- [What is expected]:
Only the lines from the first one through the line with "COL = SC.collection" should be printed, exactly as they appear.
● ● ●
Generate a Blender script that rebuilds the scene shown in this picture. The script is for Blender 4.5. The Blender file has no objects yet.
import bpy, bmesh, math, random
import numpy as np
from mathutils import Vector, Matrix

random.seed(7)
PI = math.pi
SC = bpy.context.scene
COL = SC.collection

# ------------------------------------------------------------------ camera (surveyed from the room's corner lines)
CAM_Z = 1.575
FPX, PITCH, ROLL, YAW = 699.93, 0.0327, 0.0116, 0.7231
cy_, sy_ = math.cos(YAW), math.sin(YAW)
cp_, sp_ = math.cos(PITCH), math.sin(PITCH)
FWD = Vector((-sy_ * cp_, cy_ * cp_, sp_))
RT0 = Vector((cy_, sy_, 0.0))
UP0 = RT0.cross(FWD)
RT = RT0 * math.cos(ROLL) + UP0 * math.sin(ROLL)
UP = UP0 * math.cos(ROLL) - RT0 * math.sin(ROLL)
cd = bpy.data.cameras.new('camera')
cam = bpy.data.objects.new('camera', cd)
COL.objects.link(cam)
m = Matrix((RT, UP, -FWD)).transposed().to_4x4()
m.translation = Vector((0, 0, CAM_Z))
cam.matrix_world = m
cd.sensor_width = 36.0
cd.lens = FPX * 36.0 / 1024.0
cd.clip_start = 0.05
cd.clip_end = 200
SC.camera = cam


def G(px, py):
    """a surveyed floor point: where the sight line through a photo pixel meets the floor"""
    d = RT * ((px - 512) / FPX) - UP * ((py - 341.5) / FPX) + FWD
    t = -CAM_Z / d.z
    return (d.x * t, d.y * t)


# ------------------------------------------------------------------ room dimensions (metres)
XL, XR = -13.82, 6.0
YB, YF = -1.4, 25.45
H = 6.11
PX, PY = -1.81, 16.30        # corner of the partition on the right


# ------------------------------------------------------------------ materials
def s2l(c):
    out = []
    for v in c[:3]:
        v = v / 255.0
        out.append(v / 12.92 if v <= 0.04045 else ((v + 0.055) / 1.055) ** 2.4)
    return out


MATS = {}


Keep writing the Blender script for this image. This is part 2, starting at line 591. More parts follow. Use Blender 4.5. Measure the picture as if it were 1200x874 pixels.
● ● ●
- [Finished answer]:
Generate a Blender script that rebuilds the scene shown in this picture. The script is for Blender 4.5. The Blender file has no objects yet.
import bpy, bmesh, math, random
import numpy as np
from mathutils import Vector, Matrix

random.seed(7)
PI = math.pi
SC = bpy.context.scene
COL = SC.collection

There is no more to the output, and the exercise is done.